Das Katz und Maus-Spiel von Raben, die ihr Futter verstecken, beziehungsweise hervorragenden Spionen die ihrerseits versuchen, anderen die Beute zu stehlen hatte eine weitere große Intelligenzleistung zur Folge: Der Sieg des Geistes über die Kraft. „Was ich beobachtet habe ist, dass Raben, die eben nicht so gut zum Fleisch können, es gar nicht versuchen, sondern sich auf die Bäume daneben hinsetzen und warten, bis einer wegfliegt und dem nachfliegt. Und dem die Verstecke dann ausräumt. Und das ist eine tolle alternative Strategie, wo es nicht mehr darum geht, wie stark bist du, sondern, wie smart bist du.“, so Bugnyar.

2019 konnte der Forscher in Verhaltenstests zeigen, dass Emotionsübertragung, also das Anstecken von Frust bei anderen, auch bei Raben vorkommt. Was neue Hinweise auf die grundlegende Entwicklung von Empathie gibt.

Der Fall menschlicher Bastionen: Gebrauch von Werkzeug

Die wohl aufsehenerregendste Fähigkeit, die immer wieder für Schlagzeilen sorgt, ist der Gebrauch von Werkzeug. Eine ganz spezielle Krähenart die auf einer pazifischen Inselgruppe, Neu Kaledonien, vorkommt, sorgt regelmäßig für Furore. Sie verwenden nicht nur Werkzeug, sie verwenden auch Werkzeug, um an Werkzeug zu gelangen, beziehungsweise wissen auch im Voraus, welches Werkzeug sie zu einem viel späteren Zeitpunkt brauchen werden.

Bugnyar: „ Der Hintergrund, evolutionär gesehen, ist, dass es auf dieser Insel keine Spechte gibt. Es gibt aber sehr viele Insekten, die ihre Eier unter die Baumrinden legen, damit sich die Larven geschützt entwickeln können.

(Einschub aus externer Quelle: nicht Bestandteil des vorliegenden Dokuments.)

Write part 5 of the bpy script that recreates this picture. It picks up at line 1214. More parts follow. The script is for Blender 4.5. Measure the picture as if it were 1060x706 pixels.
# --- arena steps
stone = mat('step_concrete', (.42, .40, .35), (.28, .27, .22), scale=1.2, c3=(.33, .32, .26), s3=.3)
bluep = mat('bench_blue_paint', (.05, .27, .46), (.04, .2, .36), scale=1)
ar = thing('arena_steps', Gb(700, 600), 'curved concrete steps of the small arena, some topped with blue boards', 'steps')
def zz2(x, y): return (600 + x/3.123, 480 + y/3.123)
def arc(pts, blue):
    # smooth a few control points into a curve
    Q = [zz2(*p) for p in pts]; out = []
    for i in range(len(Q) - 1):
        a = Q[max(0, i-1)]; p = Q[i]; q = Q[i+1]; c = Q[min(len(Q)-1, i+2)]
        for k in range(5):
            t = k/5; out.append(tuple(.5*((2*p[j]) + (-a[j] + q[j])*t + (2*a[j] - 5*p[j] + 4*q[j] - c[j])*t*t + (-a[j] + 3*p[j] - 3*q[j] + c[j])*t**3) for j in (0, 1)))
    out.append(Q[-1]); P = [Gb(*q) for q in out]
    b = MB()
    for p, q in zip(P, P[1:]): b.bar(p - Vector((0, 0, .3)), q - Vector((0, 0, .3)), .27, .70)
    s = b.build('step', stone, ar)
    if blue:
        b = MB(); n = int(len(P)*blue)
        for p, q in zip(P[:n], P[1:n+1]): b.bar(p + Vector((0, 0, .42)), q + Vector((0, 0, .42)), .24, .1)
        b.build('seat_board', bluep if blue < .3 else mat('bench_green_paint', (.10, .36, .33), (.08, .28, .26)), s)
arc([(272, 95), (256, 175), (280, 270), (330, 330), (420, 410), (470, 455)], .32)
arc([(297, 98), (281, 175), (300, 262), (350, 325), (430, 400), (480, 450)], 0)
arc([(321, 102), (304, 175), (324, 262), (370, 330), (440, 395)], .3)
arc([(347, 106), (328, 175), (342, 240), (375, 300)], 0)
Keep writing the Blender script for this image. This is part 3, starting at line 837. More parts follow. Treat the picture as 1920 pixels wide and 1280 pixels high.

Die fressen die Krähen gerne. Derartige evolutionäre Rahmenbedingungen können die Fähigkeiten pushen, dass sie anfangen mit Werkzeugen zu versuchen an die Nahrung zu kommen. Und dann können sie solche Werkzeuge nicht nur benutzen, sondern auch herstellen und modifizieren und was weiß ich was. Also wirklich toll.“

Bei einer anderen, weitverbreiteten, Krähenart, der Saatkrähe, gibt es keine Dokumentationen, dass sie in freier Natur jemals ein Werkzeug benutzt hätte. Allerdings, erlernen sie erstmal das Prinzip des Werkzeuggebrauchs, sind sie zu außergewöhnlichen Leistungen fähig.

Bugnyar: „Wenn man ihnen in Gefangenschaft das einfache Benutzen von Werkzeugen lehrt, zum Beispiel ‚nimm einen Stein und schmeiß ihn da rein, dann kommt auf der anderen Seite was raus‘, können sie unglaublich schnell generalisieren. Haben sie das Prinzip verstanden, beginnen sie alles Mögliche mit Werkzeugen zu machen. Dann kann man ihnen keinen Stein mehr geben, dann nehmen sie einen Stock. Dann gibt man ihnen keinen Stock, dann brechen sie sich einen Stock ab und so weiter.“

Von Menschen und Krähen

Vielleicht, oder gerade, weil Rabenvögel allgegenwärtig scheinen, werden sie oft unterschätzt, mitunter auch auf „Müllvögel“, reduziert. Denn nach wie vor profitieren die anpassungsfähigen und smarten Tiere vom Menschen und gehen quasi mit der Zeit. Statt Schlachtfeldern bieten mittlerweile riesige Müllhalden ein für Rabenvögel schier unerschöpfliches Nahrungsreservoire.

Eine andere Seite stellen Verhaltensweisen dar, in denen sich Menschen wiederfinden können. Krähen gehen lebenslange Bindungen mit ihren Partnern ein. Sie können Menschen erkennen und sie spielen gerne, zum Beispiel, indem sie sich kopfüber von einem Ast hängen, erzählt die US-amerikanische Wissenschaftlerin Kaeli Swift. Neben ihren Forschungen zu Rabenvögeln betreibt sie auch einen Twitteraccount und einen Blog, um über Verhaltensweisen, Eigenheiten und die Forschung zu informieren. Hier thematisiert sie auch wiederkehrende Konflikte im städtischen Miteinander.

Loki geht es übrigens gut. Nach einiger Zeit brachte er auch seinen Nachwuchs, Quoth, mit. Nach einem Umzug hieß es zwar Abschied nehmen, allerdings hatte ich meinen WG-Kollegen unterschätzt. Seit drei Wochen klopft er wieder in der Früh regelmäßig an meiner Balkontüre.